Locked inside your car on a hot day isn’t so funny

Something strange happened yesterday that had it not ended in the death of a man the episode might have landed in the “funny” column. Let us expound upon this: It was “funny odd” and not funny “LOL.”

I was downtown on business thus I drove the 2014 Chevrolet Cruze that is my work-mobile. I had just finished having the first oil change for that auto. Perhaps I should point out that it was hot yesterday. How hot was it? Well, the official temp at the Jack Brooks Regional Airport in Nederland was 92 around that same time with a heat index of 102 degrees F. I was near the Port of Beaumont, some 15 miles northwest of the airport. I believe that I read somewhere that the highest point in the county in elevation is 24 feet. Occasionally a sea breeze rolls in some 30 miles away from the Gulf of Mexico. Still, I suppose we can settle upon “hot” as our answer to the question “how hot was it?”

Once I had settled inside the hot Cruze I strapped in and attempted to turn the key. It didn’t turn.

Using my large mechanically-inclined though mostly facetious brain I figured if the key didn’t work nothing else should work. So I combed through the owner’s manual eying the key section. That  selection had a lot of information, I was shown how my key was supposed to work. It even taught me how to start my car remotely. It didn’t tell me what to do if my key did not work.

While sweating profusely inside the sweltering car I began wondering what might happen if I were locked inside. My cell was working so I could call for help. But just to test out conditions I opened my car door. I also was able to use my window buttons. Apparently the key was turned just enough for that.

But I couldn’t figure out why the key didn’t turn all the way over. I finally looked at that GSA help book that was with my car when I first picked it up in Houston some 4,600 miles back. I eventually found a number for a technician. Fortunately, I got a laid back guy on the line who asked a couple of questions. Among those questions, did you try moving the steering wheel back and forth? No, I hadn’t tried that. So I tried that a couple of times and the car ignition fired up like it always did.

The technician teased me saying: “You can send me the check.” I said: “Huh.” It turned out he was joking. It’s easy to get your brain fried in that heat. That’s where I get to the part where the story is not funny (Ha-ha.)
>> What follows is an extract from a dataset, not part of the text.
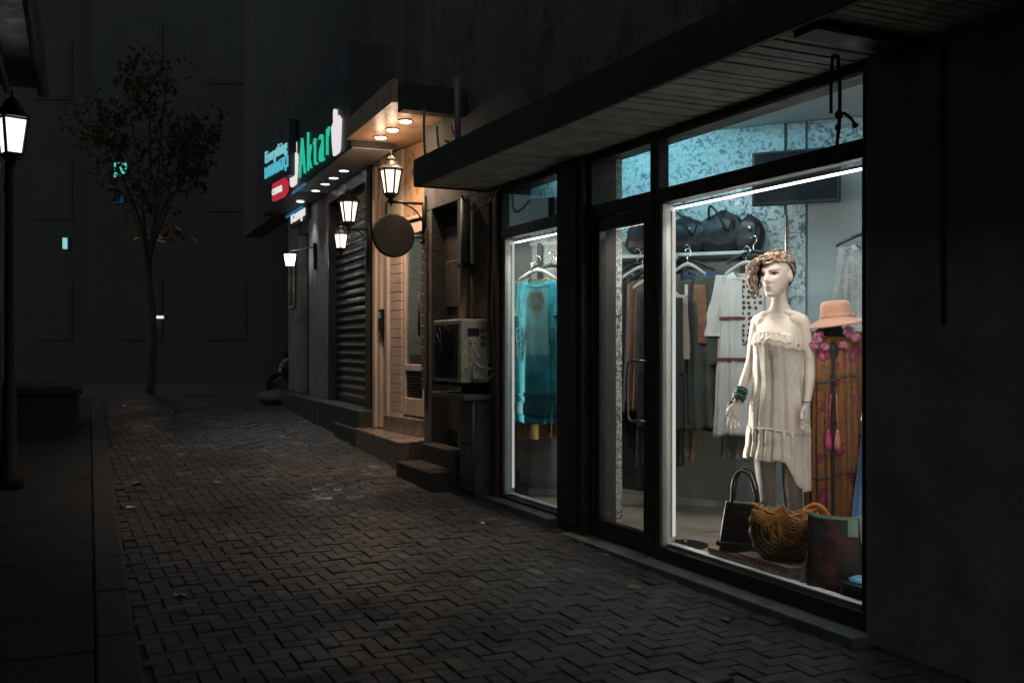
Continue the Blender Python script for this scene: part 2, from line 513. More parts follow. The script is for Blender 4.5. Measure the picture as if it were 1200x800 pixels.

On the local news last night I heard about Port Arthur police finding a man dead in his car outside the Waffle House on Jimmy Johnson Boulevard. Yes, it’s that Jimmy Johnson, the coach. He is a native of Port Arthur. So is Janis Joplin. So is rapper Bun B and so was his late rapping partner Pimp C. I’ve been to that same Waffle House before. Some nice people work there. The Waffle House is also only a mile or so from the airport, the official weather station,

The victim, who was known to frequent the restaurant for coffee and to charge his cell phone, died along with his dog inside a 2007 Corvette. Police said he had apparently attempted to get out of his car but was unable to do so. One TV report indicated he might have become stuck while trying to exit through the back window.

Police officers said a battery cable apparently became loose which caused the electronic doors to lock inside. According to this You Tube video produced by a man who sells the Corvettes, the G6 generation of the cars have alternate ways to both enter and exit when ea battery loses power. If outside, there is an actual key inside the fob that allows the driver to open a rear lock hidden from sight. Once inside, a mechanical device inside the rear of the car can be pulled to open the door. If locked on the inside, a lever with a red marking is located on the outside of the seat.

This linked article indicated the victim’s relatives said the “proximity key” worked sometimes but not at others. I am not really sure what that has to do with getting locked inside. The car is supposedly a G6. I’m not sure how long the man had the car or how familiar with his means of entrance and egress. On the other hand, there could have been a malfunction in the front lever and perhaps he indeed became stuck trying to use the rear exit handle.

I really don’t know what happened to the deceased. The incident certainly left a great deal of questions.